During the arguments, Mehta said the problem will arise when a person, who is a Hindu, wants to avail the right to marry within the same sex while remaining a Hindu.

”Hindus and Muslims and other communities will be affected and that is why the states should be heard,” he said.

”We are not going into the personal laws and now you want us to get into it. Why? How can you ask us to decide it? We cannot be compelled to hear everything,” the bench said.

Then this will amount to ”short circuiting” the issue and the Centre’s stand is not to hear it all, Mehta said, to which the CJI responded: ”We are taking a middle course. We don’t have to decide everything to decide something.” The bench said though 10 petitioners wanted it to be dealt with on a broader aspect ”we are restricting it and we are not going into personal laws etc”.

The law officer contended the bench was saying it will not go into the personal laws but the earlier judgments opened this window and so again this (the current proceedings) will open another window later.

”But we cannot bind our future generations long after we are gone and turned to dust,” the bench observed.

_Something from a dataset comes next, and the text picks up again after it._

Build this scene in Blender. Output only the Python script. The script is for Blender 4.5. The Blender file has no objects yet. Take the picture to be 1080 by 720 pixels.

Senior advocate Kapil Sibal, appearing for Jamiat-Ulama-i-Hind, said the court should either hear the issue in entirety or not hear it at all as a piecemeal approach will cause more harm than good to the group seeking legal validation for same-sex marriages.

”I am a firm believer of the autonomy of an individual…we need to celebrate the union of two people…. now, if marriage is allowed and it breaks, then the question will be who will take care of the child. Who will be the father… who will be the mother…,” he said.

Senior advocate Mukul Rohatgi, appearing for one of the petitioners, said if rights have to be identical ”then I must get the recognition of my union the same way as the recognition of union of two other heterosexuals”.

”And since it is based on an implementation of my fundamental rights, I can come to the court and the court need not wait for the legislature. There may not be a mandamus to the legislature. Legislature can or cannot do,” he said, adding ”If this court has said something, the State has to respect it and once State respects it, stigma will go.” Rohagti underlined that law cannot remain static and changes with time.

”For time being can we not step into personal laws at all and restrict to Special Marriage Act by giving it a gender-neutral interpretation and evolving a civil union concept. From the Navtej Johar (decriminalisation of consensual gay sex) judgement till now there has been an acceptance of same sex relationships in universities …and in this evolving consensus, the court is playing a dialogical role and we know about our limitations,” the bench said during the hearing which will continue on Wednesday.

The hearing and the outcome will have significant ramifications for the country where common people and political parties hold divergent views on the subject.

The apex court had on November 25 last year sought the Centre’s response to separate pleas moved by two gay couples seeking enforcement of their right to marry and a direction to the authorities concerned to register their marriages under the Special Marriage Act.